Stuttgart (dpa/lsw) – Eben noch globales Krisenmanagement beim G20-Gipfel auf der indonesischen Insel Bali, jetzt schon wieder beim SPD-Landesparteitag am Bodensee: Bundeskanzler Olaf Scholz ist am Samstag der Stargast beim Kongress der Südwest-SPD in Friedrichshafen. Scholz wird gegen Mittag vor den etwa 500 Teilnehmerinnen und Teilnehmern eine Rede zur Bewältigung der verschiedenen Krisen halten. Die SPD im Südwesten erhofft sich Rückenwind von ihrem Kanzler, denn die Landespartei liegt in den Umfragen nur bei 13 bis 15 Prozent. Jedoch ist die Bundes-SPD mit nur etwa 20 Prozent auch im Umfragetief, weit hinter der Union.

Beim Parteitag wird die Führungsspitze der Landes-SPD neu gewählt. Andreas Stoch, Parteichef und Oppositionsführer im Landtag, ist der einzige Kandidat. Der 53-jährige Jurist aus Heidenheim führt die Südwest-SPD seit 2018 und nimmt für sich in Anspruch, die zerstrittene Partei geeint zu haben. Bei der Landtagswahl war die SPD im März 2021 mit Stoch als Spitzenkandidat aber nur auf 11 Prozent gekommen. Dennoch gab es Verhandlungen über eine Ampel mit Grünen und FDP, doch der Wahlsieger, Ministerpräsident Winfried Kretschmann (Grüne), gab der CDU den Vorzug.

Vor dem Parteitag besucht Scholz am Samstagmorgen (9.45 Uhr) den Automobilzulieferer ZF in Friedrichshafen. Bei einem Rundgang will sich der Kanzler über die Herausforderungen in der Autoindustrie informieren. Außerdem stehen Gespräche mit Azubis an.

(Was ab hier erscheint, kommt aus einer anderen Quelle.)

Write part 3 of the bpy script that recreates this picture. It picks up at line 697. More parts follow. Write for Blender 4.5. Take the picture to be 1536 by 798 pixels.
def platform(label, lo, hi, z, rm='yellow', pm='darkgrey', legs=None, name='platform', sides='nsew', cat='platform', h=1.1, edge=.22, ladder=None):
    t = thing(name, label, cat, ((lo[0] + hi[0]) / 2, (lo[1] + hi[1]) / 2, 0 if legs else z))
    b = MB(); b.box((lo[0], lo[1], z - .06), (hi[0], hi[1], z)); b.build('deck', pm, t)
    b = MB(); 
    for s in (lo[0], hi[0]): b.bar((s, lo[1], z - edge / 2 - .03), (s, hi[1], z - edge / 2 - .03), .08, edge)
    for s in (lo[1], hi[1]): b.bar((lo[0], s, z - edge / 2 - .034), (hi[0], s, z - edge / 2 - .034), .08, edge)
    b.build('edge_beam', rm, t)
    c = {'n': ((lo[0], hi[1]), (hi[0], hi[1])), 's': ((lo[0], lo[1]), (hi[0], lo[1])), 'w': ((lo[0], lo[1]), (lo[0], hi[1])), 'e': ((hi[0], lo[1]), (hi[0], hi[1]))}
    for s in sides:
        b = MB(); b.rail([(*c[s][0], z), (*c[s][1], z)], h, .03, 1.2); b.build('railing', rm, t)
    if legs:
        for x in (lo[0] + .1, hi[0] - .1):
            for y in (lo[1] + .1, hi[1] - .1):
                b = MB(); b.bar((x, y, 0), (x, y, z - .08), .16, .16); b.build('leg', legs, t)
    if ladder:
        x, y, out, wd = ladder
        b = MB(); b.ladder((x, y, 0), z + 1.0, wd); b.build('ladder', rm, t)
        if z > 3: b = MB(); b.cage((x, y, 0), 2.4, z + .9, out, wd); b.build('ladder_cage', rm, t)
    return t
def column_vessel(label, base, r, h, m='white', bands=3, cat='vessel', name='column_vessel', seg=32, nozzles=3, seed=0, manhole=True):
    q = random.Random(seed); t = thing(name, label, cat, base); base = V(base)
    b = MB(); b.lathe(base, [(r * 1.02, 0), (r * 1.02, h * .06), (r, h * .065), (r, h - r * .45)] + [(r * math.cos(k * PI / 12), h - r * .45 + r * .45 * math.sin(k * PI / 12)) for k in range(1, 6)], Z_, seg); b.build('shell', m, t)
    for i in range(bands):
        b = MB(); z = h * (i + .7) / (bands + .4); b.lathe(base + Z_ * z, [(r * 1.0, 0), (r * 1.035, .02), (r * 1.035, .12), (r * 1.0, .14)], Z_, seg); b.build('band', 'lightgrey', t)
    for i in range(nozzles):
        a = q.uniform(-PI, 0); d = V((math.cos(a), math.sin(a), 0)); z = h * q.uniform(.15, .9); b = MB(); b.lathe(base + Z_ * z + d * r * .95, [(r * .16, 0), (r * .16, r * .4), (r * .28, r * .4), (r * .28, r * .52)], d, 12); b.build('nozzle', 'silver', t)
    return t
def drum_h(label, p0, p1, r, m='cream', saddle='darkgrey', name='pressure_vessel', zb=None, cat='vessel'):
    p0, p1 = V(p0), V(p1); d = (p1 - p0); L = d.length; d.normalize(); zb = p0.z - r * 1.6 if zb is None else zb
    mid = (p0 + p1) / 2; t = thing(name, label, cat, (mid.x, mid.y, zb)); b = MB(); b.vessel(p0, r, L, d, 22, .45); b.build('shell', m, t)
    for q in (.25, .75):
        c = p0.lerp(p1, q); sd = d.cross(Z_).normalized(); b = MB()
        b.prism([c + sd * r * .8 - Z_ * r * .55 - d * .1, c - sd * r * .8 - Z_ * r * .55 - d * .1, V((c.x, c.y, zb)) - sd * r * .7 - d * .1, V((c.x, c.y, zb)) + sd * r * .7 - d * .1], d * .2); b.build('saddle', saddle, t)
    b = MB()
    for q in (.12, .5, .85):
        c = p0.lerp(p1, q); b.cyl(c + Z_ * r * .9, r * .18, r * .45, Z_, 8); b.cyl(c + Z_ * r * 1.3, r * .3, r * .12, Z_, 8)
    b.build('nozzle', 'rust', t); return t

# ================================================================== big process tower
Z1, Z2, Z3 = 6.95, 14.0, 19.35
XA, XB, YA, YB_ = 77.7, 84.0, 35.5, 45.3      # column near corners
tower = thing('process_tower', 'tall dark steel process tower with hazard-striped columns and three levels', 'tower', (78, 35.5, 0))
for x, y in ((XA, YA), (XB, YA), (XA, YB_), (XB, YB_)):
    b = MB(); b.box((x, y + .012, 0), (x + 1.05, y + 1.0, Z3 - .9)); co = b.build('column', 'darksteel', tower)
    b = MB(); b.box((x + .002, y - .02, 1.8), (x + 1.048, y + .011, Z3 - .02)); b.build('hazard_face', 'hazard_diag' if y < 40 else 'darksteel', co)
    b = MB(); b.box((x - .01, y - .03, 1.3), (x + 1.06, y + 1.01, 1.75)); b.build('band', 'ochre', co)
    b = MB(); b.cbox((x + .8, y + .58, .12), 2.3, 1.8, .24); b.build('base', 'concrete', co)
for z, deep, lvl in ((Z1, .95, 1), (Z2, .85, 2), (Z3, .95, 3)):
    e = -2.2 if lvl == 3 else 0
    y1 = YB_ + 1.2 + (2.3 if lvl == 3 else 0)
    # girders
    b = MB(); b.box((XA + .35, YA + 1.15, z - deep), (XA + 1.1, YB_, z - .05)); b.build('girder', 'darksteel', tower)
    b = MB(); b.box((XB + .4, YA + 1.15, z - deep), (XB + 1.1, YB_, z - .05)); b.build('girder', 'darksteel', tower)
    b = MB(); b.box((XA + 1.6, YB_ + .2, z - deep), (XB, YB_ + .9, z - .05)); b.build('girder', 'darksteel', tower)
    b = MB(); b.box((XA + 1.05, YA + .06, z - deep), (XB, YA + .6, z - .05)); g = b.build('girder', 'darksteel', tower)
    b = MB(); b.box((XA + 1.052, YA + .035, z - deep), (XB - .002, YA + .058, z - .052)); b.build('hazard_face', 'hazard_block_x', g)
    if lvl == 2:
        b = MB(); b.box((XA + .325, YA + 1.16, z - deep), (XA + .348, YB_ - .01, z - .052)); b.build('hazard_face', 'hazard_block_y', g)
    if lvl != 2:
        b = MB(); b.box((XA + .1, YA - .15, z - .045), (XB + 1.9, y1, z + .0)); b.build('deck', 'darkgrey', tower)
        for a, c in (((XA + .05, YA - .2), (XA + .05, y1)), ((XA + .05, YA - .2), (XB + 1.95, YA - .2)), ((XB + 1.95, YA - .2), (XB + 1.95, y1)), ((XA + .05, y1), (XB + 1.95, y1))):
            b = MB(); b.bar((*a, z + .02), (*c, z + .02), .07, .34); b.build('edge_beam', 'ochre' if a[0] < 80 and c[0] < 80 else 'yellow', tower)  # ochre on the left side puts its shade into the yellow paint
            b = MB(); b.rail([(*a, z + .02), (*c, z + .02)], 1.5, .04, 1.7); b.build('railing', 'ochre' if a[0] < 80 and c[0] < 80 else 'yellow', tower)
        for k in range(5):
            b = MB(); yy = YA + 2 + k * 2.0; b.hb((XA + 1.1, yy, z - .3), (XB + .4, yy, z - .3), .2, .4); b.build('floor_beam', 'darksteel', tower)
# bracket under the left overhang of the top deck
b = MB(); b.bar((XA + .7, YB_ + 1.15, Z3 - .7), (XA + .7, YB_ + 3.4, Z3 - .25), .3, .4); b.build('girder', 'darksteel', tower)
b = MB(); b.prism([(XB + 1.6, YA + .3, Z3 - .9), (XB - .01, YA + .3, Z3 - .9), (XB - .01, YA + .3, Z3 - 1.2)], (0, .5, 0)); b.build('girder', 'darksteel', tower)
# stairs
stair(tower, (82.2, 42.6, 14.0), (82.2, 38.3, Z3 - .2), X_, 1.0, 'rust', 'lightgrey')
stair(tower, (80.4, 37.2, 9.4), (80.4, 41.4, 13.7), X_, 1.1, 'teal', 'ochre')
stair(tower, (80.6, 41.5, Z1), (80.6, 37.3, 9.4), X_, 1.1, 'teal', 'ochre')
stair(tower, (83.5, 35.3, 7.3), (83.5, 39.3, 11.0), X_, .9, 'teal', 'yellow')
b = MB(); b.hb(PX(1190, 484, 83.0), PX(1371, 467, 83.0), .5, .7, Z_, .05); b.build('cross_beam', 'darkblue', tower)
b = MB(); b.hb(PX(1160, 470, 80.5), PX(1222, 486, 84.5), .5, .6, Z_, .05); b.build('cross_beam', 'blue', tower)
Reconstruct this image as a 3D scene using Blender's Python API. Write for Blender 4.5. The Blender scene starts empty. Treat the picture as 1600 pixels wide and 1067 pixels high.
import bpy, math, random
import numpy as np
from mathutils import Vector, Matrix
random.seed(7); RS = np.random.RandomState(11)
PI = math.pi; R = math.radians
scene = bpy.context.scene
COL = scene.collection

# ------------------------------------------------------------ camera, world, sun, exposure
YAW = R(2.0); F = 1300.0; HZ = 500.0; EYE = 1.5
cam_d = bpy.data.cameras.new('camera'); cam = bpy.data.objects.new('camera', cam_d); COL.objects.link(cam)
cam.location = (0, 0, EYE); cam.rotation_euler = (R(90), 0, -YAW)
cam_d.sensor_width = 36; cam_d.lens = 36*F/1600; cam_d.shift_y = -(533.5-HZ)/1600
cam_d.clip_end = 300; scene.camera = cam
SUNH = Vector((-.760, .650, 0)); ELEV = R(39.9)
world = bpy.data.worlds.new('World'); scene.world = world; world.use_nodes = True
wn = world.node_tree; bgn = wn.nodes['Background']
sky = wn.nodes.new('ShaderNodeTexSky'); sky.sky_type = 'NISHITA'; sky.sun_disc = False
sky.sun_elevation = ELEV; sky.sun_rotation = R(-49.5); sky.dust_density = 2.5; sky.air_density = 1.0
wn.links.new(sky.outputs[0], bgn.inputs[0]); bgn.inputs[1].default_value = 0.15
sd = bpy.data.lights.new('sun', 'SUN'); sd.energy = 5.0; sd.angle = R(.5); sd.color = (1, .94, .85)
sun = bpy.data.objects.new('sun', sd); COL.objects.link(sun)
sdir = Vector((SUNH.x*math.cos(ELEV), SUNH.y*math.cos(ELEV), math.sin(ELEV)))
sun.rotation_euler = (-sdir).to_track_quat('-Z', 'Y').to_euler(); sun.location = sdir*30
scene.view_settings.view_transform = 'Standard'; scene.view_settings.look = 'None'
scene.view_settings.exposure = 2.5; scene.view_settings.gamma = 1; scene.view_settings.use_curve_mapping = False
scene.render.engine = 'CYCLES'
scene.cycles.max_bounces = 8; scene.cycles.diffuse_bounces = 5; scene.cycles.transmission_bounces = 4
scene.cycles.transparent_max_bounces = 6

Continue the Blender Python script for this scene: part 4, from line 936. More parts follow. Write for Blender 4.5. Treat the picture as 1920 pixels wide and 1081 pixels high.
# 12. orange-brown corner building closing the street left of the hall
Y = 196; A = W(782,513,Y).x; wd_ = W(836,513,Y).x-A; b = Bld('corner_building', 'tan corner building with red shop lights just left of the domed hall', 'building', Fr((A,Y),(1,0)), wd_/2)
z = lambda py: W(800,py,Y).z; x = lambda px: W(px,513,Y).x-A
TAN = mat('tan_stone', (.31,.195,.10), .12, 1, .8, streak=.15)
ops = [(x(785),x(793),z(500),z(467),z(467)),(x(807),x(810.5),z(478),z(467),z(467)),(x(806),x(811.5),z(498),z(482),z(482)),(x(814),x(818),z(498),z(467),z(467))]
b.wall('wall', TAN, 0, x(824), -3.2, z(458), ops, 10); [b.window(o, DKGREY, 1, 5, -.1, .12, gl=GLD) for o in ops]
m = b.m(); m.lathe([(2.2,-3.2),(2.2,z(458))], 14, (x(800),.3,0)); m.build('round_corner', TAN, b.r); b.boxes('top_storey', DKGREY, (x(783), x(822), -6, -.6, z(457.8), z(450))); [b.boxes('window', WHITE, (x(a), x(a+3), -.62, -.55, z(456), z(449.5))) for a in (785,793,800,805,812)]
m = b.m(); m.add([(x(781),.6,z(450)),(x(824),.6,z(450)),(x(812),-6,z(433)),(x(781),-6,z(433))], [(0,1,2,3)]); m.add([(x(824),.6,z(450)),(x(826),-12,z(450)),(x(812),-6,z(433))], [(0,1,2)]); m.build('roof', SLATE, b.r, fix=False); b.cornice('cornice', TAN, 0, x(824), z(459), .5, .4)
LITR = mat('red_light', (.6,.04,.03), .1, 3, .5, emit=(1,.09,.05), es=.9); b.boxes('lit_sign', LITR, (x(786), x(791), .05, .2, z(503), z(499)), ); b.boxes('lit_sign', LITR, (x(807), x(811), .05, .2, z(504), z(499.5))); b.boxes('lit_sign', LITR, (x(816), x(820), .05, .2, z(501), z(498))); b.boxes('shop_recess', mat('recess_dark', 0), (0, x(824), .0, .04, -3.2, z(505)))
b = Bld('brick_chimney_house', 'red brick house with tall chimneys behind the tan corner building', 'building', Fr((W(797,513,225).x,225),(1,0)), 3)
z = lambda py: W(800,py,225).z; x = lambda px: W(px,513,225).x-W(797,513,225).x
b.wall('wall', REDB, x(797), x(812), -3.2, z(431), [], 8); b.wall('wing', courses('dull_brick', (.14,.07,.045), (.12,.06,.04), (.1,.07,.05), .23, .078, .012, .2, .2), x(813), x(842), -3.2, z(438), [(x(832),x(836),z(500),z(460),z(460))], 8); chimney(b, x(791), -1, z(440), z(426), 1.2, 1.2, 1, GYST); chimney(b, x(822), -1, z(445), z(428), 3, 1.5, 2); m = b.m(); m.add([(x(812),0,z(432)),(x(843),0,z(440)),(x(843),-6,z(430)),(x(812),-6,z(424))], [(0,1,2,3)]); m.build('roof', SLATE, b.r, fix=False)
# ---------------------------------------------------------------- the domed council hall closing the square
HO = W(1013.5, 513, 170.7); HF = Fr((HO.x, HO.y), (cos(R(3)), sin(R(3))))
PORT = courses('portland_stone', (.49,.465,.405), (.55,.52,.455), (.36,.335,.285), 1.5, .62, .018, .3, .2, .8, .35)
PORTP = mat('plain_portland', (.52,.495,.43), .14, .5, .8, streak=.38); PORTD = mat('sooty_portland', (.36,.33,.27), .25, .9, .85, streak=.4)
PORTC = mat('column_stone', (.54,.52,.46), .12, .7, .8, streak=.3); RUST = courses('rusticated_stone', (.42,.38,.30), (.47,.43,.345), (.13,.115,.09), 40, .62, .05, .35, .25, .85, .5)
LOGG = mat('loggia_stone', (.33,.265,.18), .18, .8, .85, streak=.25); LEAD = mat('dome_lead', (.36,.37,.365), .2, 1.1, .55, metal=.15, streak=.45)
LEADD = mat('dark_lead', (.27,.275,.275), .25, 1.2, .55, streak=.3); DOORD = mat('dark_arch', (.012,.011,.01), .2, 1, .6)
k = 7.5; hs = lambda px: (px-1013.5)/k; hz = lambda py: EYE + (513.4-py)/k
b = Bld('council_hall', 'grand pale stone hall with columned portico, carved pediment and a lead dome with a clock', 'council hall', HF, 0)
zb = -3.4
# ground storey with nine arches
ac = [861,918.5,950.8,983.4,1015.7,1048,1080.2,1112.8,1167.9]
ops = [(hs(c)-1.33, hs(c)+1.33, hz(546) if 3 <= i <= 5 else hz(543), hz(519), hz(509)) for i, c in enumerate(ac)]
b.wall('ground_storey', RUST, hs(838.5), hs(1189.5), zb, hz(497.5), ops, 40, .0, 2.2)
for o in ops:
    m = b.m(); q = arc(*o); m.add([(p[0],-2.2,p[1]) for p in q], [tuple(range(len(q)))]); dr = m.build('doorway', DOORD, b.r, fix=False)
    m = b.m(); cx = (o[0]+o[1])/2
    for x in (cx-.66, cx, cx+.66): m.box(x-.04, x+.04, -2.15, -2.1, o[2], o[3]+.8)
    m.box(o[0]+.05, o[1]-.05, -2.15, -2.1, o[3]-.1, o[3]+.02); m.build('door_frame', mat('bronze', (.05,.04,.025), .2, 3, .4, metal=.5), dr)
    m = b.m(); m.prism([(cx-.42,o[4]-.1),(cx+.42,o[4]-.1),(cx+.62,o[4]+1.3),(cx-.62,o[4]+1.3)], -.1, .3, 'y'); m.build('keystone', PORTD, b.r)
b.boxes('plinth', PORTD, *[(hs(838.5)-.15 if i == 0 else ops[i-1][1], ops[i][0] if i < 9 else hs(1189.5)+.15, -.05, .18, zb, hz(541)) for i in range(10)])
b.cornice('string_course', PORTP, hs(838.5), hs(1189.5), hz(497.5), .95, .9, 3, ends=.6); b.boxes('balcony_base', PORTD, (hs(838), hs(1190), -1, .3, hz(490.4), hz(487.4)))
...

Geplant ist auch eine Fahrt in einem selbstfahrenden E-Shuttle auf dem Gelände des Technologiekonzerns. Beim Besuch des VfB Friedrichshafen am Nachmittag (14.00 Uhr) soll es um das Ehrenamt gehen. Mit 3500 Mitgliedern zählt der 1909 gegründete Verein zu den größten in Baden-Württemberg.

Die Südwest-SPD will, dass die grün-schwarze Landesregierung ärmere Menschen in Krisenzeiten stärker unterstützt. Zwar gebe es von der Regierung «halbherzige Hilfen» für die Wirtschaft. «Aber sie tut nichts für den Zusammenhalt der Gesellschaft», sagte Stoch der dpa. Er forderte Kretschmann auf, sich ein Beispiel an Scholz zu nehmen. «Es darf nicht heißen, Investitionen oder Entlastungen.»

Das Land müsse die Transformation in vielen Lebensbereichen trotz der Krise mit Investitionsimpulsen voranbringen. «Den kraftlosen Staat à la Kretschmann brauchen wir jetzt nicht.» Ob bei der Energie-, der Verkehrswende oder in der Bildung, die Landesregierung müsse hier richtig Geld in die Hand nehmen – und das sei auch da. «Warum nicht einen Sondertopf mit 100 Millionen Euro für Investitionen in Kitas schaffen?», fragte Stoch. Angesichts von 57.600 fehlenden Kita-Plätzen bestehe dringender Handlungsbedarf.

Die Südwest-Genossen wollen auch die Gewerkschaften wieder stark in die Parteiarbeit einbinden. DGB-Landeschef Kai Burmeister will in den SPD-Landesvorstand und würde den Platz von IG-Metall-Bezirksleiter Roman Zitzelsberger einnehmen, der aus dem SPD-Führungsgremium ausscheidet.

Bei den Sozialdemokraten im Land hat sich der Abwärtstrend bei den Mitgliedern nach dem Zwischenhoch im Zuge des Siegs bei der Bundestagswahl wieder beschleunigt. Lag die Mitgliederzahl Ende 2021 noch bei 33.200, sei sie nun auf etwa 31.900 gesunken, sagte eine Sprecherin. Die Südwest-SPD ist bundesweit der fünftgrößte Landesverband.